This one-woman piece was performed at Fabrica art gallery and is currently in development. I examine a personal history through my collection of diaries dating back to 1987. These diaries range in size and weight, and are filled with images, poems, clippings, letters etc.
I play with metaphors created from the sheer weight and number of diaries, the irony that surrounds making art, the language and processes involved and what it means to live truthfully as an artist. The piece is poetic and includes reading, singing, balancing, dancing, carrying, and sometimes interaction with the audience! It is a moving celebration of our uniqueness as individuals, our relationships and what affects our daily lives.
7 October 1996
As I walked back up the lane after leaving Captain in Murphy’s field I had a strange sensation that I thought a dog should run up and lick my hand. I felt lonely without a single dog, for the first time I missed Judy, her pace and her affection. And then I thought about Ringlet getting run over. It was as if in a flash my Stainton Gap had returned to me in remembering the dogs, that I was never really alone and despite their tendency to run off and the constant bore of feeding them when I got in from school, I had loved them all dearly, especially my two. You couldn’t sit down without one of them bothering you and then the awful dilemma of who to take on a ride and always having to leave some behind.

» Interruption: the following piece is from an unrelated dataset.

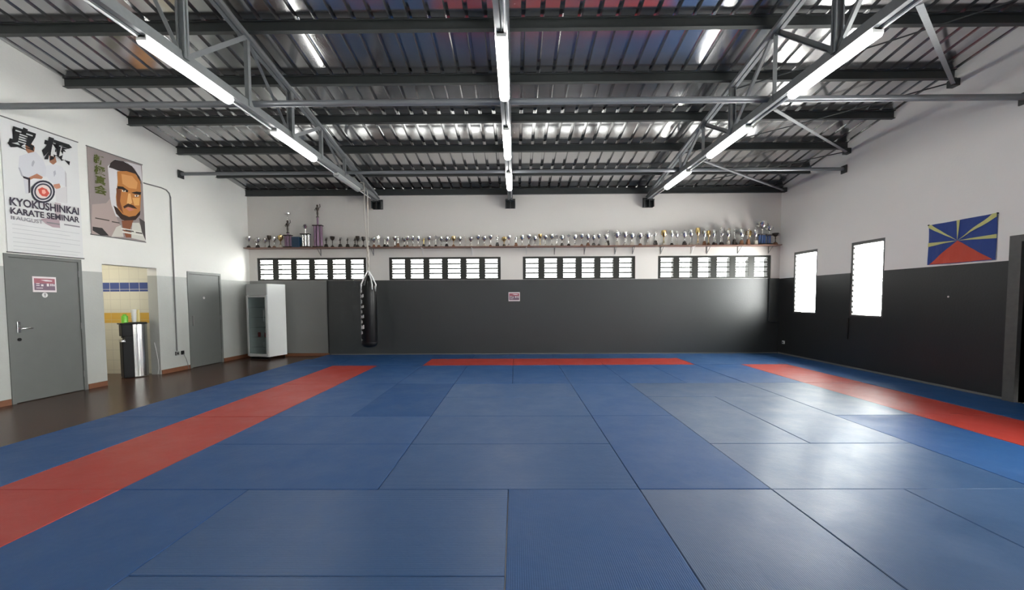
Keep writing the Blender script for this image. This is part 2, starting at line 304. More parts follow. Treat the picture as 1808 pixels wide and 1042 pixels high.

I thought I could hear the pat of Ringlets paws behind me, but she had gone.
Cats are poor replacements, they’re not your friend no matter what. They just lie on your bed and eat your food. It’s strange to be here without a dog.
24 January 1988
Can’t resist playing Now13 all the time I really am addicted to it! ‘A groovy kind of love’ really reminds me of when I danced with Johnny Clinch. Yes, still thinking about him. I really would love to go with him at Buffers. Trouble is I may not be able to get in, and if I do Johnny may go with someone else, and I’d just die!
Based on the performance above, about a young woman preoccupied with retrieving journals from various places around her house. Another character reveals a darker side to the story with a destructive dance. Some diary entries are spoken aloud, as if she is reliving these moments whilst retrieving each journal from it’s hidden place. The floor becomes tiled with personal memories, each book an individual, covered with images and over-spilling with clippings. In the final shot she is seen weighed down by her books staggering along the street.